Actual rules showing you are wrong:

Quote:
Whenever you are attacked or are the target of a spell that requires an attack roll, there is a possibility that the attack targets one of your images instead.
Quote:
Spells and effects that do not require an attack roll affect you normally and do not destroy any of your figments
Quote:
If the attack misses by 5 or less, one of your figments is destroyed by the near miss.

This is talking about the attack roll. It is absolutely 100% crystal clear.

We now have 3 possible outcomes from the attack roll. Either it hits, it misses by 5 or less, or it misses by more than 5.

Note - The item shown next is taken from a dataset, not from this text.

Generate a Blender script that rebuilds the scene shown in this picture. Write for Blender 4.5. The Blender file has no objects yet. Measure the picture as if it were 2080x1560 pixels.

3 possible outcomes from the attack roll.

You get that right?

Sovereign Court RPG Superstar 2011 Top 32

Remy, I think I've made my case as best as I can. If you can't see that rolling above a 15 against an AC 20 guy, and missing, is a miss by less than 5 then I'm not sure how else to explain it.

My position is that an attack above the targets AC that fails the concealment check is an attack roll that misses. You seem to think the opposite, which from my point of view means you seem to think that you can hit and miss at the same time, which makes no sense to me.


I think his view is that its an attack roll that is nullified; as in it no longer counts and ceases to have any operational effect on the game by account of having been nullified.

Grand Lodge

Pathfinder PF Special Edition, Starfinder Roleplaying Game Subscriber
Darksol the Painbringer wrote:

I apologize for the thread-spam, the Paizo servers were being wonky.

@EvilPaladin: It's not an unheard of ruling; in my home game, I'm sure the GM would rule it that way, but I do want a RAW viewpoint so that way I'm not really being a munchkin about the rules.

Raw doesn't cover every way we can decide to wonk up spells. That's the fact of life.